What you will do =
Copy the lines below as they are; omit the images they contain.

Dataset extract =
──────────
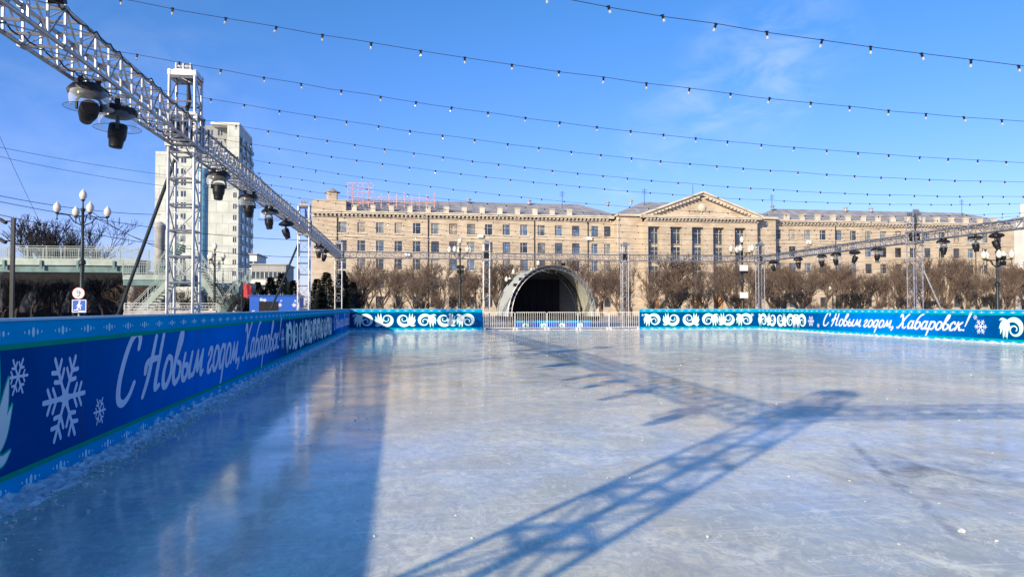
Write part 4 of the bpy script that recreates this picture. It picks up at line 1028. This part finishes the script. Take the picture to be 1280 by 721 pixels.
# low flats behind the spruces
def block(nm, lab, px0, px1, Y, pytop, depth, mt_, cols, floors, fl=3.0, balc=True, z0=1.2):
    a, b_ = atY(px0, Y)[0], atY(px1, Y)[0]; zt = zof(pytop, Y/ray(px0)[1]); root = empty(nm, ((a+b_)/2, Y, 0)); tag(root, lab, 'building')
    hw_ = (b_-a)/2; H_ = []
    for f in range(floors):
        for c in range(cols):
            xc = -hw_+2*hw_*(c+.5)/cols; z = zt-1.2-fl*(f+1)+fl*.45; H_.append((xc-.75, xc+.75, z, z+1.4))
    H_ = [h for h in H_ if h[2] > .3]
    m = MB(); wall_holes(m, -hw_, hw_, 0, zt, 0, H_, .25); m.box((-hw_, .3, 0), (hw_, depth, zt-.01)); m.add([(hw_, 0, 0), (hw_, .3, 0), (hw_, .3, zt), (hw_, 0, zt)], [(0, 1, 2, 3)]); m.add([(-hw_, 0, 0), (-hw_, .3, 0), (-hw_, .3, zt), (-hw_, 0, zt)], [(3, 2, 1, 0)])
    m.build('wall', mt_, root)
    m = MB(); m.box((-hw_-.3, -.3, zt), (hw_+.3, depth+.3, zt+.25)); m.build('roof', M['roof'], root)
    for i, h in enumerate(H_):
        m = MB(); m.box((h[0], .15, h[2]), (h[1], .2, h[3])); o = m.build('window', M['winglass'], root)
        xm = (h[0]+h[1])/2; m = MB(); m.box((xm-.05, .08, h[2]), (xm+.05, .147, h[3])); m.build('window_frame', M['white'], o)
    if balc:
        for f in range(floors):
            z = zt-1.2-fl*(f+1); 
            if z < .3: continue
            for k in range(max(1, cols//2)):
                xc = -hw_+2*hw_*(k*2+1)/cols; m = MB(); m.box((xc-1.7, -1.1, z), (xc+1.7, -.004, z+1.0)); m.build('balcony', M['whitewall'], root)
    return root
block('apartment_block', 'low white apartment block with balconies between the high-rise and the stone building', 314, 357, 160, 331, 12, M['tower_grey'], 4, 4)
block('apartment_block', 'plain pale block seen just right of the high-rise, taller end wall', 312, 320, 165, 318, 12, M['whitewall'], 1, 3, balc=False)
wb = block('white_building', 'white balconied building with a round roof turret at the right edge', 1300, 1440, 108, 270, 5, M['whitewall'], 7, 5)
a = (atY(1283, 112)[0]-wb.location.x)
m = MB(); m.box((a-.3, .6, zof(272, 122)), (a+14, 4.6, zof(258, 130)+.2)); m.build('penthouse', M['whitewall'], wb)
m = MB(); m.lathe([(2.2, 0), (2.2, 1.2), (1.9, 2.0), (1.1, 2.7), (.1, 3.0)], (a+2.0, 2.8, zof(258, 128)+.2), 16); m.build('turret_dome', M['roof'], wb, smooth=True)

# ------------------------------------------------------------------ footbridge
def railing(m, p0, p1, h=1.15, post=1.6, bars=.16):
    p0 = Vector(p0); p1 = Vector(p1); d = p1-p0; ln = math.hypot(d.x, d.y); n = max(1, int(ln/post))
    for i in range(n+1):
        q = p0+d*i/n; m.bar(q, q+Vector((0, 0, h)), .07)
    for z in (h, h-.18, .12): m.bar(p0+Vector((0, 0, z)), p1+Vector((0, 0, z)), .05)
    k = int(ln/bars)
    for i in range(k): q = p0+d*(i+.5)/k; m.bar(q+Vector((0, 0, .12)), q+Vector((0, 0, h-.18)), .022)
fb = empty('footbridge', (-40, 75, 0)); tag(fb, 'pale green steel footbridge with railings and stairs at the left', 'footbridge')
xr = atY(172, 75)[0]+40
m = MB(); m.box((-45, 0, 5.95), (xr, 3.2, 6.2)); m.box((-45, -.05, 5.55), (xr, .15, 5.947)); m.box((-45, 3.05, 5.3), (xr, 3.25, 5.947))
m.build('deck', M['teal'], fb)
m = MB(); m.box((-45, .2, 4.9), (xr, 3.0, 5.54))
for k in range(22): m.box((-44.5+k*3.2, -.22, 5.2), (-44.3+k*3.2, -.06, 6.0))
m.build('girder', M['teal_dark'], fb)
m = MB(); railing(m, (-45, .05, 6.2), (xr, .05, 6.2)); m.build('railing', M['railpaint'], fb)
m = MB(); railing(m, (-45, 3.1, 6.2), (xr, 3.1, 6.2)); m.build('railing', M['railpaint'], fb)
for x in (-30, -14, 2, xr-1):
    m = MB(); m.lathe([(.45, 0), (.45, 4.6), (.7, 4.9)], (x, 1.6, 0), 12); m.build('column', M['concrete'], fb, smooth=True)
# lower landing and stair flights
st_ = empty('bridge_stairs', (0, 62, 0)); tag(st_, 'pale green landing and stair flights leading down from the footbridge', 'stairs')
x0, x1, x2 = atY(153, 62)[0], atY(243, 62)[0], atY(311, 62)[0]
m = MB(); m.box((x0, 0, 3.75), (x1, 3, 4.15)); m.box((x1+.01, .3, 3.2), (x2, 3, 3.55)); m.build('landing', M['teal'], st_)
m = MB(); m.box((x0, .1, 3.3), (x1, 2.9, 3.747)); m.box((x1+.02, .4, 2.75), (x2, 2.9, 3.197)); m.build('landing_girder', M['teal_dark'], st_)
for ra, rb_ in (((x0, .05, 4.15), (x1, .05, 4.15)), ((x1, .35, 3.55), (x2, .35, 3.55)), ((x0, 2.95, 4.15), (x1, 2.95, 4.15))):
    m = MB(); railing(m, ra, rb_); m.build('railing', M['railpaint'], st_)
def flight(pa, pb, wdt=1.8, nm='flight'):
    pa = Vector(pa); pb = Vector(pb); m = MB(); n = 16
    for i in range(n):
        q = pa.lerp(pb, i/n); q2 = pa.lerp(pb, (i+1)/n); m.box((min(q.x, q2.x), pa.y, min(q.z, q2.z)-.04), (max(q.x, q2.x), pa.y+wdt, min(q.z, q2.z)+.02))
    for yy in (-.04, wdt+.04): m.bar(pa+Vector((0, yy, -.1)), pb+Vector((0, yy, -.1)), .06, .38)
    f = m.build(nm, M['teal'], st_)
    for yy in (0, wdt): m = MB(); railing(m, pa+Vector((0, yy, .05)), pb+Vector((0, yy, .05)), 1.0, 1.2, .2); m.build('railing', M['railpaint'], f)
xa_, xb_ = atY(170, 60)[0], atY(209, 60)[0]
flight((xa_-.8, -2.2, .1), (xb_+.4, -2.2, 3.9)); xc_, xd_ = atY(243, 60)[0], atY(277, 60)[0]

flight((xc_, -2.1, 4.9), (xd_+.3, -2.1, .9)); _t = M['teal']; M['teal'] = M['teal_dark']
flight((atY(276, 60)[0], -2.3, 1.0), (atY(308, 60)[0], -2.3, 3.6)); flight((atY(178, 62)[0], 3.4, 4.15), (atY(206, 62)[0], 3.4, 7.1))
M['teal'] = _t
m = MB(); m.lathe([(.42, 0), (.42, 8.2), (.5, 8.3), (.5, 8.6), (.15, 8.9)], (atY(196, 66)[0], 4.6, 0), 12); m.build('column', M['concrete'], st_, smooth=True)
for px in (193, 212, 250): m = MB(); m.lathe([(.3, 0), (.3, 3.3)], (atY(px, 63.5)[0], 1.5, 0), 10); m.build('column', M['teal'], st_, smooth=True)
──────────
Response for this exercise =
Write part 4 of the bpy script that recreates this picture. It picks up at line 1028. This part finishes the script. Take the picture to be 1280 by 721 pixels.
# low flats behind the spruces
def block(nm, lab, px0, px1, Y, pytop, depth, mt_, cols, floors, fl=3.0, balc=True, z0=1.2):
    a, b_ = atY(px0, Y)[0], atY(px1, Y)[0]; zt = zof(pytop, Y/ray(px0)[1]); root = empty(nm, ((a+b_)/2, Y, 0)); tag(root, lab, 'building')
    hw_ = (b_-a)/2; H_ = []
    for f in range(floors):
        for c in range(cols):
            xc = -hw_+2*hw_*(c+.5)/cols; z = zt-1.2-fl*(f+1)+fl*.45; H_.append((xc-.75, xc+.75, z, z+1.4))
    H_ = [h for h in H_ if h[2] > .3]
    m = MB(); wall_holes(m, -hw_, hw_, 0, zt, 0, H_, .25); m.box((-hw_, .3, 0), (hw_, depth, zt-.01)); m.add([(hw_, 0, 0), (hw_, .3, 0), (hw_, .3, zt), (hw_, 0, zt)], [(0, 1, 2, 3)]); m.add([(-hw_, 0, 0), (-hw_, .3, 0), (-hw_, .3, zt), (-hw_, 0, zt)], [(3, 2, 1, 0)])
    m.build('wall', mt_, root)
    m = MB(); m.box((-hw_-.3, -.3, zt), (hw_+.3, depth+.3, zt+.25)); m.build('roof', M['roof'], root)
    for i, h in enumerate(H_):
        m = MB(); m.box((h[0], .15, h[2]), (h[1], .2, h[3])); o = m.build('window', M['winglass'], root)
        xm = (h[0]+h[1])/2; m = MB(); m.box((xm-.05, .08, h[2]), (xm+.05, .147, h[3])); m.build('window_frame', M['white'], o)
    if balc:
        for f in range(floors):
            z = zt-1.2-fl*(f+1); 
            if z < .3: continue
            for k in range(max(1, cols//2)):
                xc = -hw_+2*hw_*(k*2+1)/cols; m = MB(); m.box((xc-1.7, -1.1, z), (xc+1.7, -.004, z+1.0)); m.build('balcony', M['whitewall'], root)
    return root
block('apartment_block', 'low white apartment block with balconies between the high-rise and the stone building', 314, 357, 160, 331, 12, M['tower_grey'], 4, 4)
block('apartment_block', 'plain pale block seen just right of the high-rise, taller end wall', 312, 320, 165, 318, 12, M['whitewall'], 1, 3, balc=False)
wb = block('white_building', 'white balconied building with a round roof turret at the right edge', 1300, 1440, 108, 270, 5, M['whitewall'], 7, 5)
a = (atY(1283, 112)[0]-wb.location.x)
m = MB(); m.box((a-.3, .6, zof(272, 122)), (a+14, 4.6, zof(258, 130)+.2)); m.build('penthouse', M['whitewall'], wb)
m = MB(); m.lathe([(2.2, 0), (2.2, 1.2), (1.9, 2.0), (1.1, 2.7), (.1, 3.0)], (a+2.0, 2.8, zof(258, 128)+.2), 16); m.build('turret_dome', M['roof'], wb, smooth=True)

# ------------------------------------------------------------------ footbridge
def railing(m, p0, p1, h=1.15, post=1.6, bars=.16):
    p0 = Vector(p0); p1 = Vector(p1); d = p1-p0; ln = math.hypot(d.x, d.y); n = max(1, int(ln/post))
    for i in range(n+1):
        q = p0+d*i/n; m.bar(q, q+Vector((0, 0, h)), .07)
    for z in (h, h-.18, .12): m.bar(p0+Vector((0, 0, z)), p1+Vector((0, 0, z)), .05)
    k = int(ln/bars)
    for i in range(k): q = p0+d*(i+.5)/k; m.bar(q+Vector((0, 0, .12)), q+Vector((0, 0, h-.18)), .022)
fb = empty('footbridge', (-40, 75, 0)); tag(fb, 'pale green steel footbridge with railings and stairs at the left', 'footbridge')
xr = atY(172, 75)[0]+40
m = MB(); m.box((-45, 0, 5.95), (xr, 3.2, 6.2)); m.box((-45, -.05, 5.55), (xr, .15, 5.947)); m.box((-45, 3.05, 5.3), (xr, 3.25, 5.947))
m.build('deck', M['teal'], fb)
m = MB(); m.box((-45, .2, 4.9), (xr, 3.0, 5.54))
for k in range(22): m.box((-44.5+k*3.2, -.22, 5.2), (-44.3+k*3.2, -.06, 6.0))
m.build('girder', M['teal_dark'], fb)
m = MB(); railing(m, (-45, .05, 6.2), (xr, .05, 6.2)); m.build('railing', M['railpaint'], fb)
m = MB(); railing(m, (-45, 3.1, 6.2), (xr, 3.1, 6.2)); m.build('railing', M['railpaint'], fb)
for x in (-30, -14, 2, xr-1):
    m = MB(); m.lathe([(.45, 0), (.45, 4.6), (.7, 4.9)], (x, 1.6, 0), 12); m.build('column', M['concrete'], fb, smooth=True)
# lower landing and stair flights
st_ = empty('bridge_stairs', (0, 62, 0)); tag(st_, 'pale green landing and stair flights leading down from the footbridge', 'stairs')
x0, x1, x2 = atY(153, 62)[0], atY(243, 62)[0], atY(311, 62)[0]
m = MB(); m.box((x0, 0, 3.75), (x1, 3, 4.15)); m.box((x1+.01, .3, 3.2), (x2, 3, 3.55)); m.build('landing', M['teal'], st_)
m = MB(); m.box((x0, .1, 3.3), (x1, 2.9, 3.747)); m.box((x1+.02, .4, 2.75), (x2, 2.9, 3.197)); m.build('landing_girder', M['teal_dark'], st_)
for ra, rb_ in (((x0, .05, 4.15), (x1, .05, 4.15)), ((x1, .35, 3.55), (x2, .35, 3.55)), ((x0, 2.95, 4.15), (x1, 2.95, 4.15))):
    m = MB(); railing(m, ra, rb_); m.build('railing', M['railpaint'], st_)
def flight(pa, pb, wdt=1.8, nm='flight'):
    pa = Vector(pa); pb = Vector(pb); m = MB(); n = 16
    for i in range(n):
        q = pa.lerp(pb, i/n); q2 = pa.lerp(pb, (i+1)/n); m.box((min(q.x, q2.x), pa.y, min(q.z, q2.z)-.04), (max(q.x, q2.x), pa.y+wdt, min(q.z, q2.z)+.02))
    for yy in (-.04, wdt+.04): m.bar(pa+Vector((0, yy, -.1)), pb+Vector((0, yy, -.1)), .06, .38)
    f = m.build(nm, M['teal'], st_)
    for yy in (0, wdt): m = MB(); railing(m, pa+Vector((0, yy, .05)), pb+Vector((0, yy, .05)), 1.0, 1.2, .2); m.build('railing', M['railpaint'], f)
xa_, xb_ = atY(170, 60)[0], atY(209, 60)[0]
flight((xa_-.8, -2.2, .1), (xb_+.4, -2.2, 3.9)); xc_, xd_ = atY(243, 60)[0], atY(277, 60)[0]

flight((xc_, -2.1, 4.9), (xd_+.3, -2.1, .9)); _t = M['teal']; M['teal'] = M['teal_dark']
flight((atY(276, 60)[0], -2.3, 1.0), (atY(308, 60)[0], -2.3, 3.6)); flight((atY(178, 62)[0], 3.4, 4.15), (atY(206, 62)[0], 3.4, 7.1))
M['teal'] = _t
m = MB(); m.lathe([(.42, 0), (.42, 8.2), (.5, 8.3), (.5, 8.6), (.15, 8.9)], (atY(196, 66)[0], 4.6, 0), 12); m.build('column', M['concrete'], st_, smooth=True)
for px in (193, 212, 250): m = MB(); m.lathe([(.3, 0), (.3, 3.3)], (atY(px, 63.5)[0], 1.5, 0), 10); m.build('column', M['teal'], st_, smooth=True)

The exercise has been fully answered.